I've made one assumption here which is that you know how to solve inequalities like $0<(x-2)(x+2)$, let me know if that's not the case and we can go through that as well.
Now, the second method. Your function inside the absolute value is continuous everywhere except the asymptotes, which is where the denominator is equal to 0. So lets first look at the boundaries of the set where the equation is satisfied. \begin{align*} &\left\vert\frac{x^2-5x+4}{x^2-4}\right\vert=1 \\ \Rightarrow&\frac{x^2-5x+4}{x^2-4}=\pm 1. \\ &\left\{\begin{array}{ll}\frac{x^2-5x+4}{x^2-4}=1\\ \frac{x^2-5x+4}{x^2-4}=-1\end{array}\right. \\ \Rightarrow&\left\{\begin{array}{ll}x^2-5x+4=x^2-4\\ x^2-5x+4=-x^2+4\end{array}\right. \\ \Rightarrow&\left\{\begin{array}{ll}-5x+8=0\\ 2x^2-5x=0\end{array}\right. \\ \Rightarrow&\left\{\begin{array}{ll}-5x+8=0\\ x(2x-5)=0\end{array}\right. \\ \Rightarrow &x=0,\frac{8}{5},\frac{5}{2}. \end{align*} At these points, the function $\left\vert\frac{x^2-5x+4}{x^2-4}\right\vert$ potentially switches from being less than 1 to being greater than 1, or from being greater than 1 to being less than 1. This can also happen when the denominator is equal to 0, which is when $x=-2,2$, as the function can switch from being close to $-\infty$ to being close to $+\infty$ for example.
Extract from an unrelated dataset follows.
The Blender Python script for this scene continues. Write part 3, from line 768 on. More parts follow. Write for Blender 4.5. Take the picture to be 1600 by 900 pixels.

These values together are then the only times the inequality $\left\vert\frac{x^2-5x+4}{x^2-4}\right\vert\leq 1$ potentially changes from being true to not true. Therefore in between these points, if the inequality is true (or false) for one value it's true (or false) for all values. So we just need to pick values in the intervals \begin{align*} (-\infty,-2),(-2,0],\left(0,\frac{8}{5}\right],\left(\frac{8}{5},2\right),\left(2,\frac{5}{2}\right],\left(\frac{5}{2},\infty\right) \end{align*} to see if the inequality is true in the interval. Note when I use open and closed ends in the intervals, it doesn't matter in which interval you include $x=\frac{5}{2}$, but you don't include $x=2$ in either interval because the function is not defined there.
So for $(-\infty,-2)$ let $x=-3$. Then $\left\vert\frac{x^2-5x+4}{x^2-4}\right\vert=\left\vert\frac{9+15+4}{9-4}\right\vert=\left\vert\frac{28}{5}\right\vert=\frac{28}{5}> 1$. So the inequality is false when $x=-3$ and so is false in the entire interval $(-\infty,-2)$. Repeat for the other intervals to get the same answers as before.